Inmate condemned for fatal robbery set to die

(AP)
Updated: 2006-10-19 14:36

LIVINGSTON, Texas - A man convicted in the shooting death of a 27-year-old gas station worker is to be put to death Thursday night by lethal injection.

Condemned prisoner Michael Dewayne Johnson insists he was not the gunman. He said a companion, David Vest, fired the fatal shot.

"I never even saw the dude," Johnson said, referring to shooting victim Jeff Wetterman.

Vest blamed the shooting on Johnson, took an eight-year prison term in a plea bargain and testified against his friend, who is set for lethal injection Thursday evening in Hunstville. Vest is now free.

Johnson, 29, who was 18 at the time of the slaying in September 1995, would be the 22nd Texas inmate executed this year and the first of five scheduled to die over the next five weeks.

Crawford Long, an assistant district attorney in McLennan County, said the men shot Wetterman because they could not pay for the gasoline they had pumped into the stolen car they were driving.
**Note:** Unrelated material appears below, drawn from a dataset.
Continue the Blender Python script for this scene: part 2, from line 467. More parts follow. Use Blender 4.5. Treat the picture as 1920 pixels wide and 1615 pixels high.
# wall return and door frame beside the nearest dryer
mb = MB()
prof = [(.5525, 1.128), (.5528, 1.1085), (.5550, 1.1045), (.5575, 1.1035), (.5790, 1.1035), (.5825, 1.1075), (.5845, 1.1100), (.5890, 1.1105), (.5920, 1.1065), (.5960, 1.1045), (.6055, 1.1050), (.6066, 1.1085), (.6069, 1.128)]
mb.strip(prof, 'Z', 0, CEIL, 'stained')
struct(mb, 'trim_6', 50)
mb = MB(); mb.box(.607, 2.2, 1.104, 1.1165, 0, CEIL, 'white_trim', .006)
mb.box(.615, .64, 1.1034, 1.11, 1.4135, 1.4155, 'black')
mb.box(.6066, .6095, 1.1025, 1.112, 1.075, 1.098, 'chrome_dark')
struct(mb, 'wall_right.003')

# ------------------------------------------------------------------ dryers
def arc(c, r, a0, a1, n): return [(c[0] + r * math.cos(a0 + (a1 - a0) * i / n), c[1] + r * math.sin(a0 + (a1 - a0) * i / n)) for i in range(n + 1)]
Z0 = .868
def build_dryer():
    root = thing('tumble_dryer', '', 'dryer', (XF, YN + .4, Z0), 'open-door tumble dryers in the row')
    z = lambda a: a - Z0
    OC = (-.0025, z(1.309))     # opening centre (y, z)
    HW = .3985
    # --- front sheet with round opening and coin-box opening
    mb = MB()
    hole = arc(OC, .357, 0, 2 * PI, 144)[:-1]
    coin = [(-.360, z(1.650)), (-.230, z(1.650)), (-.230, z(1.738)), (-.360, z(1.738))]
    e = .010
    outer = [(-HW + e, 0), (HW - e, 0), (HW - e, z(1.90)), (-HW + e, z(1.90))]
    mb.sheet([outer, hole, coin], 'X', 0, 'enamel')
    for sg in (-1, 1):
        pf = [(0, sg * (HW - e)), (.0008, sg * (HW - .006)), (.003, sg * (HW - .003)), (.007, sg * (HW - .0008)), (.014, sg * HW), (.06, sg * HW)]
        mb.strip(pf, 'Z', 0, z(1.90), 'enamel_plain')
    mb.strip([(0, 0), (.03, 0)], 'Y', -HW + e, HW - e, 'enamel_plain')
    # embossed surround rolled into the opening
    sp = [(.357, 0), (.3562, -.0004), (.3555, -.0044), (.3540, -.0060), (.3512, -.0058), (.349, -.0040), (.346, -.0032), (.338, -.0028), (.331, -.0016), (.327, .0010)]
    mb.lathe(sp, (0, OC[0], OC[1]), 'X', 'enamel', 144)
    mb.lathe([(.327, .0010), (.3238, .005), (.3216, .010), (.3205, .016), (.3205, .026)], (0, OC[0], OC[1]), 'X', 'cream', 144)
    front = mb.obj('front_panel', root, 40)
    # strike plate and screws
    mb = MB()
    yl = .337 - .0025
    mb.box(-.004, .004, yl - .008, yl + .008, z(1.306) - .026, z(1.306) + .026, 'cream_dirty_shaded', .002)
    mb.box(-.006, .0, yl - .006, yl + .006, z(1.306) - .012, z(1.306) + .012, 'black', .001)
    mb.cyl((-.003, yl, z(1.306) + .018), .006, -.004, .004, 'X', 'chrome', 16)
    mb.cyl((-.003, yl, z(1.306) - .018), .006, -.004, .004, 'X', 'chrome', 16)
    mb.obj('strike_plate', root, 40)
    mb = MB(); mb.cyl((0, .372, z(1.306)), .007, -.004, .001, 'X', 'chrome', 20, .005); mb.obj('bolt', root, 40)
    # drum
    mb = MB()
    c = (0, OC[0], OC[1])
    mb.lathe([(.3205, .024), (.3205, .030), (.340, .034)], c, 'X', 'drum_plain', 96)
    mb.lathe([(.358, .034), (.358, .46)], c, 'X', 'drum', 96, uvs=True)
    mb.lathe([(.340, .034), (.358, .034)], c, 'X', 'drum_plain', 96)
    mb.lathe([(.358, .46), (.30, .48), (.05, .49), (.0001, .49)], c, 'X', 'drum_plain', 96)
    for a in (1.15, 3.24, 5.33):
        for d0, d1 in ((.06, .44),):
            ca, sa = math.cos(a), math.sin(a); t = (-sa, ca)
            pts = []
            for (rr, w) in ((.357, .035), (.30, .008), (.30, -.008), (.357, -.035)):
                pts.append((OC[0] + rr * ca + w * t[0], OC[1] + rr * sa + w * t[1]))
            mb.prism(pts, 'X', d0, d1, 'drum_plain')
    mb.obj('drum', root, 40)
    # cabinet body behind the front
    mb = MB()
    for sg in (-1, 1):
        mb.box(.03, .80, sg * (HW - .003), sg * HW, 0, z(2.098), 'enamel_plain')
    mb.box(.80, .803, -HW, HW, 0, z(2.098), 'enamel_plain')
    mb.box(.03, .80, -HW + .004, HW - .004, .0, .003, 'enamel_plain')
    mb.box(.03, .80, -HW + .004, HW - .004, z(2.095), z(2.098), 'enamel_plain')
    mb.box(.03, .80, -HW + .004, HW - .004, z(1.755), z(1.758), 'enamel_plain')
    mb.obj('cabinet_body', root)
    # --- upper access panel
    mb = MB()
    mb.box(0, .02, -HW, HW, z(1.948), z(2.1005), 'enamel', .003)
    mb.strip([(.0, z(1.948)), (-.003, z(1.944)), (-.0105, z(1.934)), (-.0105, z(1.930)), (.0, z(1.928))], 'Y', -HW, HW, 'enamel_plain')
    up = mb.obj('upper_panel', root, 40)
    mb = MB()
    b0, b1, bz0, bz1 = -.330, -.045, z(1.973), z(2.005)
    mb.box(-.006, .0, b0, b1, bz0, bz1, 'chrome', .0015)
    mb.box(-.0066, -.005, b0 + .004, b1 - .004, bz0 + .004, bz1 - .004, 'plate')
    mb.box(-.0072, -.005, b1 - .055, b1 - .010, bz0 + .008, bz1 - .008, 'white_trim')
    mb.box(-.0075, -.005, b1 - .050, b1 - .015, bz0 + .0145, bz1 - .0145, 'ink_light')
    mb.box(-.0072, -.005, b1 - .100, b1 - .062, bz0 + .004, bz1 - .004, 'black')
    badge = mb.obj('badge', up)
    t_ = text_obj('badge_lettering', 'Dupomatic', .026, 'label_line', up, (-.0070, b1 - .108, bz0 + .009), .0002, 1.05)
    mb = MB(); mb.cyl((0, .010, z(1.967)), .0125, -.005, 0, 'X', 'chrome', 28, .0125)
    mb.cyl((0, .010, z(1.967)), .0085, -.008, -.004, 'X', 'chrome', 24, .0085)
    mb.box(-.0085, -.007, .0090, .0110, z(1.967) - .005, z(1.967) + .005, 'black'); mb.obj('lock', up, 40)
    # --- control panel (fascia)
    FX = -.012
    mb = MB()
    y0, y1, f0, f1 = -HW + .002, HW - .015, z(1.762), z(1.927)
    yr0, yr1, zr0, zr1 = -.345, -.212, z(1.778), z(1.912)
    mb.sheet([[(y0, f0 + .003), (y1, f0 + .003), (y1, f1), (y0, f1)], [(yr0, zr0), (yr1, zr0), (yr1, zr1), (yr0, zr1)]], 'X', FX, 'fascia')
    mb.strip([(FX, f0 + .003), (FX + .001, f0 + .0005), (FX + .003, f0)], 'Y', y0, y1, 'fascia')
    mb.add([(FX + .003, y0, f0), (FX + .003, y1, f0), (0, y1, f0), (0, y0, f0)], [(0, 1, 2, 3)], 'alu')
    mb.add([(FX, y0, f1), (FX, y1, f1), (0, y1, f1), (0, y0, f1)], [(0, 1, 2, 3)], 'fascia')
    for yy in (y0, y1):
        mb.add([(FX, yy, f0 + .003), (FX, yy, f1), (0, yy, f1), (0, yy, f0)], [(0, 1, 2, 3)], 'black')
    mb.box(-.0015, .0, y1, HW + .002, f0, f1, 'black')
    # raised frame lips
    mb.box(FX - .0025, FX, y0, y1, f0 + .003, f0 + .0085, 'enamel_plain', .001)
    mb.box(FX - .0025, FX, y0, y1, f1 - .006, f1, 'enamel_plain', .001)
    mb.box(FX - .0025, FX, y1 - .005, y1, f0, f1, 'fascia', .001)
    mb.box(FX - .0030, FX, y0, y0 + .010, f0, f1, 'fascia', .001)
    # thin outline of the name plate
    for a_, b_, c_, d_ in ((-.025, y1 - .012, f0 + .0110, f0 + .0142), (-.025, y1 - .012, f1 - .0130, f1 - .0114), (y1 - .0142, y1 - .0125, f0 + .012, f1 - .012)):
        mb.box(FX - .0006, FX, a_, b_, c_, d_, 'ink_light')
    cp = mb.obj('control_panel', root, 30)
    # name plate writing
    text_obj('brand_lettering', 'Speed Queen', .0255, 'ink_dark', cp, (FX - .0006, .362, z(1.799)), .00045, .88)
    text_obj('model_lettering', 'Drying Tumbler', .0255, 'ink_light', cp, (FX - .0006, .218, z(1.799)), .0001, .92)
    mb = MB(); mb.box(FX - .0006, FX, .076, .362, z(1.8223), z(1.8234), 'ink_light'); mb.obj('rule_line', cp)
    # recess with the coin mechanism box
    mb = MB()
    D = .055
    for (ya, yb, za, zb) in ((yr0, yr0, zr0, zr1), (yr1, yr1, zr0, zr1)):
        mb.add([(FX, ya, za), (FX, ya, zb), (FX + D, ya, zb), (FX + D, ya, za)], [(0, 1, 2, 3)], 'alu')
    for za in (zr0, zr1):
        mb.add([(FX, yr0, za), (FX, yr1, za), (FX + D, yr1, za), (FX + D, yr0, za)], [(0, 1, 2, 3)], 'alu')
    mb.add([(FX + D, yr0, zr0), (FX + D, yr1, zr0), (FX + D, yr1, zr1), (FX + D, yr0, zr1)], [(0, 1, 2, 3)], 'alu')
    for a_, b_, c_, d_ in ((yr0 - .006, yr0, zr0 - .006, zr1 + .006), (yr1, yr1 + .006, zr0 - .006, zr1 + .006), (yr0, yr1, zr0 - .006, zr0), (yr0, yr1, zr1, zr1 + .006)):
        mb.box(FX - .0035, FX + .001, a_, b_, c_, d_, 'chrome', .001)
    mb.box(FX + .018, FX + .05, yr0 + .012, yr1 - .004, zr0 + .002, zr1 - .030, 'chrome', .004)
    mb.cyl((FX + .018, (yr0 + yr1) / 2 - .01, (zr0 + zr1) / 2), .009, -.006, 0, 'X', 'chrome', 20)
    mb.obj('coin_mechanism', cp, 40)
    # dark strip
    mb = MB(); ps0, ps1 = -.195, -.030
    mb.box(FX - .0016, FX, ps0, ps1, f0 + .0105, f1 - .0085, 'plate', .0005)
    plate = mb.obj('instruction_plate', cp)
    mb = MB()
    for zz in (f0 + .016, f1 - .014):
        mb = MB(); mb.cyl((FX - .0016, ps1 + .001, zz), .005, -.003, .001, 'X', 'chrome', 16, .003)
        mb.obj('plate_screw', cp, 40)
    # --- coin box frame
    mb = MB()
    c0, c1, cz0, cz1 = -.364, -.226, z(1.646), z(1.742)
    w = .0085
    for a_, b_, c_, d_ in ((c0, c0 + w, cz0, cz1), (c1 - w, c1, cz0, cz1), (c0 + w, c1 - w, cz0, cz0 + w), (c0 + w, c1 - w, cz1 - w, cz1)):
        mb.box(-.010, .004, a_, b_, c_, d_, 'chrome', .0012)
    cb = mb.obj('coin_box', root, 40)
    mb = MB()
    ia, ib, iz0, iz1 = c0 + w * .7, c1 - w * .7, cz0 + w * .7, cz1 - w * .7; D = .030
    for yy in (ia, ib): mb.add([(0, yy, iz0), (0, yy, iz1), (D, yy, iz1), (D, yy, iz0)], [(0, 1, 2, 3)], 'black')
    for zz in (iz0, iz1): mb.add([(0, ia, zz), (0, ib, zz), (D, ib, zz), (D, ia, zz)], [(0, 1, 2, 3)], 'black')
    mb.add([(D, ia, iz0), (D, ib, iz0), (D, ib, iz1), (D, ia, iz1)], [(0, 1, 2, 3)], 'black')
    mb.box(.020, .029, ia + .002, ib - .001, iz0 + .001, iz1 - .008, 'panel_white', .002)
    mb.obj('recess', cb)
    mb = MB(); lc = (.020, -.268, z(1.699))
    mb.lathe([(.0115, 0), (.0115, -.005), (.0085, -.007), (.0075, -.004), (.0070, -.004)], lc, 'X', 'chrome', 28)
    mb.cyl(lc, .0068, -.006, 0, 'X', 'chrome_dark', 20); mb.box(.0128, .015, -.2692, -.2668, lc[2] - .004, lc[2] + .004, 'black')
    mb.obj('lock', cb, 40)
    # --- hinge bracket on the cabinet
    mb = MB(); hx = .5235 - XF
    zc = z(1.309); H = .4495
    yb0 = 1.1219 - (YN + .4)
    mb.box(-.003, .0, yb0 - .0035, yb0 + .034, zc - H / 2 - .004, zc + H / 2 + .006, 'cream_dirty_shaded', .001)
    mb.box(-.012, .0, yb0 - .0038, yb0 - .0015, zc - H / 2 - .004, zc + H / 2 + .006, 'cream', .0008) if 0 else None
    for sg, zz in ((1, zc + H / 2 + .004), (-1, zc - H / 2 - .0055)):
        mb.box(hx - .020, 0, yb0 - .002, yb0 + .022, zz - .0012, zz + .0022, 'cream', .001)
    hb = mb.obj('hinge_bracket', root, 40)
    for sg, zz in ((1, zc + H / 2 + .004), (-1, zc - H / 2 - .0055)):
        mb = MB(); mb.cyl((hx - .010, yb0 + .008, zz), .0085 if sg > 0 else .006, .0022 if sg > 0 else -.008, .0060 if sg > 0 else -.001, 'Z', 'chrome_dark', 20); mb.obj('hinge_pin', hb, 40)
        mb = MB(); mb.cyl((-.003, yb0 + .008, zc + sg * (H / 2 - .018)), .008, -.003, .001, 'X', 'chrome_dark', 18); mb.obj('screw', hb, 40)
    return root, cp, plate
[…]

"I guess Johnson was afraid if they drove off he'd get the license number and then police would be looking for them," Long said. "They didn't have money to pay for the gas and he just shot him in the head and killed him."

Another condemned inmate, Gregory Summers, is set to die next week for what authorities said was masterminding a murder-for-hire scheme in 1990 that left three people - his parents and an uncle - fatally stabbed at their Abilene home. The man convicted of carrying out the killings, Andrew Cantu, was executed in 1999.